TÜRKEI: Universität in Istanbul darf Film über Familie mit queeren Kindern nicht zeigen

TÜRKEI: Universität in Istanbul darf Film über Familie mit queeren Kindern nicht zeigen
An der renommierten Boğaziçi-Universität in Istanbul kommt es immer wieder zu Protesten für die Rechte queerer Menschen und gegen die Politik der türkischen Regierung. Meist werden diese Aktionen von der Polizei teils mit roher Gewalt im Keim erstickt. Die Universitätsleitung wird derweil ebenfalls immer repressiver und hat nun sogar verboten, dass ein Film über Familien mit queeren Kindern gezeigt werden darf.

Als Recep Tayyip Erdoğan und andere türkische Politiker öffentlich gegen queere Menschen hetzten oder als die Polizei mit brutaler Gewalt gegen die Teilnehmenden der Istanbul Pride vorgingen, kam es an der renommierten Boğaziçi-Universität in Istanbul zu gross angelegten Protesten von LGBTI+ Studierenden, Akademikern und ihren Unterstützenden.

Insbesondere auch, als Präsident Erdoğan im Januar 2021 den eigenen, linientreuen Rektor, Professor Melih Bulu, einsetzte, kam es zu Demonstrationen auf dem Gelände. Wenig später, im August des selben Jahres, erneut, als Bulu durch Professor Naci İnci ersetzt wurde, der ebenfalls äusserst regierungstreu ist. Die Leitung der Universität ging jeweils gnadenlos gegen die Proteste vor und versuchte solche Aktionen mit Massenverhaftungen bereits im Keim zu ersticken. Gerade auch wenn es um queere Themen oder Kritik an der Regierung geht, dann gilt in der Türkei seit einigen Jahren die Null-Toleranz-Politik.

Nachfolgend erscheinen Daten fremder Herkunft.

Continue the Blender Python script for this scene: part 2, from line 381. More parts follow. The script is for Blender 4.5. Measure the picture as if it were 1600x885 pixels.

Als nun im Kinoklub der Universität der Film Benim Çocuğum - zu deutsch: Mein Kind - hätte gezeigt werden sollen, schritt die Universitätsleitung erneut äusserst kurzfristig ein und verbot den Anlass nur zwei Stunden vor Beginn. Wie Studierende, welche für die Vorführung verantwortlich waren, erklärten, haben sie erst die Erlaubnis bekommen, und entsprechend überrascht waren sie nun über das kurzfristig verhängte Verbot. Eine wirkliche Erklärung durch die Universitätsleitung gab es nicht: Der Film habe zuvor nicht gezeigt werden dürfen, und er dürfe auch jetzt nicht gezeigt werden, hiess es einzig.

Der Kinoklub forderte darauf die Studierenden der Universität auf, gegen diese Entscheidung zu protestieren. Diesen Film zu verbieten komme einer „homophoben Zensur“ gleich, erklärten sie, denn der Film handelt von Familien mit Kindern, die ihr Coming Out als LGBTI+ hatten. Doch es dürfte nicht nur das Thema sein, welche die Universitätsleitung zu diesem drastischen Schritt bewogen hat.

Der Film stammt nämlich von Can Candan, welcher früher selber Dozent an der Boğaziçi-Universität war. Als Erdoğan aber einen regierungsfreundlichen, und nicht eben unumstrittenen Rektor einsetzte, wurde Candan im August 2021 kurzerhand entlassen. Dies wollte sich der Dozent aber nicht bieten lassen und so zog er vor Gericht. Die Richter beurteilten seine Kündigung darauf als nicht rechtmässig und so musste die Universität ihn im März 2022 per Gerichtsbeschluss wieder einstellen.

In der Türkei gibt es eigentlich keine Gesetze gegen Homosexualität, doch seit einigen Jahren wurden LGBTI+ von der Regierung zu einem Feindbild hochstilisiert - insbesondere von Erdoğans AKP. So werden queere Menschen etwa als unmoralisch und als Gefahr für die traditionelle Familie bezeichnet. Bislang konnten LGBTI+ wenigstens vor Gericht noch einige Erfolge erzielen und so zumindest ein bisschen gegen die Verfolgung und Unterdrückung ankämpfen.